• WHAT IS REQUIRED:
Beginning at the first line of the data, print each line exactly, stopping after the line that contains "random.seed(7); RNG = np.random.default_rng(5)".

• GIVEN RECORDS:
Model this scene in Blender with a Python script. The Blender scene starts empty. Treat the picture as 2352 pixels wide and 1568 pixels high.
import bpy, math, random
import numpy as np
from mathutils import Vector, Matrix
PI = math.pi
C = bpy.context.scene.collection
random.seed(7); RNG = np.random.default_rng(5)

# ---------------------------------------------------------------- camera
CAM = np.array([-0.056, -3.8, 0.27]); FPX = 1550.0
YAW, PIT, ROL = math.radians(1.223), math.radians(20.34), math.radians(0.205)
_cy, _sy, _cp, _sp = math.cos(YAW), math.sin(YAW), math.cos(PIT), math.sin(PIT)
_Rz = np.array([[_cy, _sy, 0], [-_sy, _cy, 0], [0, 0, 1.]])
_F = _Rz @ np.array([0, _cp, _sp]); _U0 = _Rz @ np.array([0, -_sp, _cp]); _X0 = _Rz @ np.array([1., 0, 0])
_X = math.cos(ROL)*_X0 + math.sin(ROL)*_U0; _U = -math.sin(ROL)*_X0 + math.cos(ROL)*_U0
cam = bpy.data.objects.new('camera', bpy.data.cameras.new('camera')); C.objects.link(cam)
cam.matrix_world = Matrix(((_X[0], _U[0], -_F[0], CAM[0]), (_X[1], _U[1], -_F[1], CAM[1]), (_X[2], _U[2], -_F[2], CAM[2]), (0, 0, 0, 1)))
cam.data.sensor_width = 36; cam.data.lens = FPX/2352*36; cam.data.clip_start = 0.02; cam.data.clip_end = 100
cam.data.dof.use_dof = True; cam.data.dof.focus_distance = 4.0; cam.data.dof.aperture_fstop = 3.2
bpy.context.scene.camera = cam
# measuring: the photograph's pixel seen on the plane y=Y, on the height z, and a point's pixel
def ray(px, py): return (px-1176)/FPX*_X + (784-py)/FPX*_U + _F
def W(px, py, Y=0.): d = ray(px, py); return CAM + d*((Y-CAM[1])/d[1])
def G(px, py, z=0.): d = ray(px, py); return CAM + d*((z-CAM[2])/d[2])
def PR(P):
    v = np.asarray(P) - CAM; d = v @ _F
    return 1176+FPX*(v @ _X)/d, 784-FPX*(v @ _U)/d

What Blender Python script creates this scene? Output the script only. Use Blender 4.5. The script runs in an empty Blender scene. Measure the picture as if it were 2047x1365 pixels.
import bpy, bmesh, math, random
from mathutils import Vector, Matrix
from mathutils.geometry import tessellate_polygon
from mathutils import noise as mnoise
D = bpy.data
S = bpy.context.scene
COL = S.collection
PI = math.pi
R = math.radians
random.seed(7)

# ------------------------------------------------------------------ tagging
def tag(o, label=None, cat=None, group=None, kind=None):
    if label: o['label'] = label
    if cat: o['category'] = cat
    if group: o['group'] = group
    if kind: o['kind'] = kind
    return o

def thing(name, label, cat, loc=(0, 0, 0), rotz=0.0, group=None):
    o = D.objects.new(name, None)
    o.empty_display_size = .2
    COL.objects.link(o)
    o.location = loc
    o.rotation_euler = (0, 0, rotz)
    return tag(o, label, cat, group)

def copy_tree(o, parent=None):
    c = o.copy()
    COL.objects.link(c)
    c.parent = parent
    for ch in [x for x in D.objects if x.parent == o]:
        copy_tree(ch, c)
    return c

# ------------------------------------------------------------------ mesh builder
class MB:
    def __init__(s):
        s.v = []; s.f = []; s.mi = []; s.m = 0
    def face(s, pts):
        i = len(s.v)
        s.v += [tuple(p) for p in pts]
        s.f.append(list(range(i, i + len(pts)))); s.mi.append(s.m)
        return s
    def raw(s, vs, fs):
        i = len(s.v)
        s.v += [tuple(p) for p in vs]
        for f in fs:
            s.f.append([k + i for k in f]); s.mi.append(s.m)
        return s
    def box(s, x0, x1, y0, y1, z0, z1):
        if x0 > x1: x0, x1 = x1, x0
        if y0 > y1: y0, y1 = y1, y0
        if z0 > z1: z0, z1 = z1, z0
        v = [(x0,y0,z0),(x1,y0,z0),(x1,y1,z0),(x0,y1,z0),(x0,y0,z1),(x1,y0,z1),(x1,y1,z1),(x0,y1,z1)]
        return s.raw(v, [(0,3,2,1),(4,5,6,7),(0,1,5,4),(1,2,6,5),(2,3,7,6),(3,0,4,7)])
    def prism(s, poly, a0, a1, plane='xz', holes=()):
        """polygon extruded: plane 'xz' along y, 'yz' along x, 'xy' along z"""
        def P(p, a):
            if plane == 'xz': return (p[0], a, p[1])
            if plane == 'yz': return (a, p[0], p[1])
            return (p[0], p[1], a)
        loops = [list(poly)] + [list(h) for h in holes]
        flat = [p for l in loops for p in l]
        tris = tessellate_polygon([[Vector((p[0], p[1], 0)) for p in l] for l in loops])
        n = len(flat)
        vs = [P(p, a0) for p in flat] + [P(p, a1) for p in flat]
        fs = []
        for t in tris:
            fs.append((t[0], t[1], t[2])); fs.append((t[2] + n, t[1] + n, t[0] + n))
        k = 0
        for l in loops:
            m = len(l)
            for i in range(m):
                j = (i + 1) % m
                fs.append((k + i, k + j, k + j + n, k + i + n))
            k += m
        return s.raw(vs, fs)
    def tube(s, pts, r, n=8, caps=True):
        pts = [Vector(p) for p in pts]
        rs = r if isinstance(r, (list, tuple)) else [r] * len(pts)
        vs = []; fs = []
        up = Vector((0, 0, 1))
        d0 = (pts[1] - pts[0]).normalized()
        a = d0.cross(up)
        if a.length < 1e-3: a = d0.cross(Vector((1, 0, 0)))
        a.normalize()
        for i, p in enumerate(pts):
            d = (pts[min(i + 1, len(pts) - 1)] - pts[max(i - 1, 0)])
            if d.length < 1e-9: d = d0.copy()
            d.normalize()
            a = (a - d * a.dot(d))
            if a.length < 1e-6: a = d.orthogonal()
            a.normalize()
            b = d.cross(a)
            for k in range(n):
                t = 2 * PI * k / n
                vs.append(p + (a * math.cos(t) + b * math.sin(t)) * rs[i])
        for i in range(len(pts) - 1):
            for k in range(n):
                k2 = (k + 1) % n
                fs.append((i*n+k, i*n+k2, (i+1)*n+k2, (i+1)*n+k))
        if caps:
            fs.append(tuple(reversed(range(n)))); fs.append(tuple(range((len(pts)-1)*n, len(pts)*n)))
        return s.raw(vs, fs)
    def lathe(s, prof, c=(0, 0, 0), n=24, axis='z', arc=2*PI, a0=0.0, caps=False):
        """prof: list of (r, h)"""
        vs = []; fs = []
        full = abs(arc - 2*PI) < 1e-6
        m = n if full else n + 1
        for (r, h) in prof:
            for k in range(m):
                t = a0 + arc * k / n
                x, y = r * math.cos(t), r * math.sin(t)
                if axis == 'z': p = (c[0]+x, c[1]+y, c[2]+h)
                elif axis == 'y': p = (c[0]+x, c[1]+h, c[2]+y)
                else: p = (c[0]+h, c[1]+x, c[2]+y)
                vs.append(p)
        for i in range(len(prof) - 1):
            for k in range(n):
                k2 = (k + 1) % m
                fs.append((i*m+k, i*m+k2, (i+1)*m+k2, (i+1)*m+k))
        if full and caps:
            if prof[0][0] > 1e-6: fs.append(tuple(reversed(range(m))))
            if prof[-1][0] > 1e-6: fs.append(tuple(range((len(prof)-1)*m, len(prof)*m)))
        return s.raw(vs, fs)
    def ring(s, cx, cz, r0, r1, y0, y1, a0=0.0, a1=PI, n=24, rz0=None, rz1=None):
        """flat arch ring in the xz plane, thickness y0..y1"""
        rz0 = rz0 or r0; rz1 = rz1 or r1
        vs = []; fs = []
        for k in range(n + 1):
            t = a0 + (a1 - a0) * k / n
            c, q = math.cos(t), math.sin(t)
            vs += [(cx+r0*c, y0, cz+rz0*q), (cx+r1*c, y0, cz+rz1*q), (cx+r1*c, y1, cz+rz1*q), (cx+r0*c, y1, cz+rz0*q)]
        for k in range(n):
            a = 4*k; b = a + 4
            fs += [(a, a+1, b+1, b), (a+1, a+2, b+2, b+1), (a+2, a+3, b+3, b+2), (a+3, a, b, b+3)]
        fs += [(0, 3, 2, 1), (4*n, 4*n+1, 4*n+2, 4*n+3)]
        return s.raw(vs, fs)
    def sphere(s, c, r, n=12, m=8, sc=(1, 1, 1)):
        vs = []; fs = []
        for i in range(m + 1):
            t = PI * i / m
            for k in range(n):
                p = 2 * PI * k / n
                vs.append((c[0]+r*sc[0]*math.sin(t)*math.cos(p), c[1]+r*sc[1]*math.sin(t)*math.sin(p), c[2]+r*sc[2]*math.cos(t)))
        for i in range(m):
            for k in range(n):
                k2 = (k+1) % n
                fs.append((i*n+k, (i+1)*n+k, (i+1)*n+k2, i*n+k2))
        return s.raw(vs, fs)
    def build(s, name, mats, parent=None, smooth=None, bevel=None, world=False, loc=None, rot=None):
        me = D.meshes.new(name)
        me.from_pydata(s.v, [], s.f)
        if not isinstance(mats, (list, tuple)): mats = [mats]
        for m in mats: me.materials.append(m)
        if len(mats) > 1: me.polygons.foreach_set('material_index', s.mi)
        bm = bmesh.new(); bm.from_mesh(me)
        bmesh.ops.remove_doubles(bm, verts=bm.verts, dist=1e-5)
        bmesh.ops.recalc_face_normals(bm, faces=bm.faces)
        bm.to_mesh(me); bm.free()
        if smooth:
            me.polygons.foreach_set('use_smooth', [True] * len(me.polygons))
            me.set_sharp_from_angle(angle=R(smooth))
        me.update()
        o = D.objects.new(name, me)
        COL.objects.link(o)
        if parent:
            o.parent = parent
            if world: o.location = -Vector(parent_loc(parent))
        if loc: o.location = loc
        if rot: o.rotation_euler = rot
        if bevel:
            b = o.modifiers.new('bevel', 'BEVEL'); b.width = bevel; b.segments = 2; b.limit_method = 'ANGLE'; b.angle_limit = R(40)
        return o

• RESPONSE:
Model this scene in Blender with a Python script. The Blender scene starts empty. Treat the picture as 2352 pixels wide and 1568 pixels high.
import bpy, math, random
import numpy as np
from mathutils import Vector, Matrix
PI = math.pi
C = bpy.context.scene.collection
random.seed(7); RNG = np.random.default_rng(5)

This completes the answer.